Not only are the two related through marriage, but when Twon attempts to smoke weed in the car, Sylvester reminds him that he himself also served time in jail and doesn’t wish to go back. “You crazier than a fish with titties if you think I'mma let you smoke that shit up in my car,” Kelly sings.
While around Twon, who is pure, unchecked id, Sylvester moves toward the superego, becoming the overarching conscience of the two. This is marked by Sylvester’s insistence on wearing a suit while Twon, in a backwards hat — that Sylvester keeps telling him to fix — and jogging suit, appears as “LL FooL J.”
But the suit’s effect is twofold: in one regard, it reflects an embrace of a more rational approach; in another, it brings Sylvester closer to the canary yellow suit-wearing Pimp Lucious, the series' most notorious character (just note his indifference in Chapter 19 to the church choir singing, "You can do it Pimp Lucius, just stop pimpin’"). It’s no coincidence that as Sylvester’s suits grow sharper, his seemingly harmless activities are exposed to be blatantly criminal, and possibly life threatening.

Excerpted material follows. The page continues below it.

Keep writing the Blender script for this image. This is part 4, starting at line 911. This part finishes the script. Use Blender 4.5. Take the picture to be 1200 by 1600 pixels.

While it’s clear that these characters serve a distinct purpose in the narrator’s psyche, with so many future chapters planned, it’s hard to tell where Trapped in the Closet will lead. At this point, there are more unanswered questions than solutions. Will Sylvester embrace the “good Christian” way, as he advocated so strongly for in the early chapters, or will he move toward the mysterious Pimp Lucious, who proudly claims that “pimpin’s for life”? Also, why is Rosie so nosy, and why is Bridget having an affair with a “midget”?
For the latter two, it's because they rhyme, and this is a song, after all. But when it comes to Rufus, Twon and Pimp Lucious, each character provides a key to unlocking the inner psyche of Sylvester and, in turn, R. Kelly himself.